De los recuerdos de nuestra infancia emerge siempre la clara figura de una maestra o de un maestro, con quien tenemos pendiente una deuda de gratitud. Suele ocurrir que tardamos mucho en darnos cuenta de su influencia benefactora, y para entonces aquellas personas que sirvieron de puente entre la familia y la sociedad, que suavizaron el desamparo de los primeros días de escuela y nos llevaron de la mano por los laberintos del abecedario y la cultura habrán desaparecido ya de nuestras vidas. Un homenaje al maestro puede servir para pagar esta deuda de gratitud.

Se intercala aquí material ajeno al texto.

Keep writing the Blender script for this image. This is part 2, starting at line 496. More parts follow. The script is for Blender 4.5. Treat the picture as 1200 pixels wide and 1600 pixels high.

Es por ello un acto de justicia poética.
Pero también es un acto de justicia real, porque tiene que servir para llamar la atención de la sociedad hacia una profesión que, por esa inversión de prestigios que desdichadamente sufrimos, pasa inadvertida o menospreciada. Otras admiraciones más espectaculares nos hacen ser mezquinos al valorar a las personas que nos enseñaron las primeras letras, que nos obligaron, con una conmovedora paciencia, a dominar nuestra atención, tan propensa a irse por las nubes, para fijarla en el encerado o el cuaderno. Para el niño, ellos son los máximos representantes de la cultura, y, para todos, los grandes funcionarios de la Humanidad. Supieron hacernos pasar de un mundo de afectos privados a un mundo de afectos sociales, y nos convirtieron en pequeños ciudadanos, al enseñarnos las normas compartidas.
El maestro necesita autoridad para poder ejercer bien su cometido, y esa autoridad sólo puede recibirla de un generoso y constante apoyo social. Un homenaje al maestro se convierte así en una eficaz colaboración pedagógica. Y también en una demostración de inteligencia ciudadana. La sabiduría de una sociedad, su estatura ética, se demuestra en los modos de conferir prestigios o distinciones. Cuando esos reconocimientos se dan a quienes no los merecen, o dejan de darse a quien los merecía, se produce una corrupción social, un empequeñecimiento que a todos nos empequeñece. Al homenajear al maestro estamos ennobleciendo el espacio de nuestra convivencia.
A los adultos nos invade muchas veces el desaliento ante el futuro, un cierto cansancio de lo porvenir. Entonces deberíamos recordar la figura del maestro, que es el profesional de la esperanza, el incansable, humilde y magnífico cuidador del futuro. Con la misma tenacidad con que el árbol florece en primavera, él volverá a enseñar que dos por dos son cuatro. Nos convendría a todos regresar por un momento a ese ámbito animoso y cordial. Este homenaje puede servir también para reavivar nuestra esperanza.
Por todas estas razones, de justicia, de sabiduría, de propio interés, invitamos a niños y a adultos, a padres e hijos, a participar en un homenaje nacional e intergeneracional al maestro.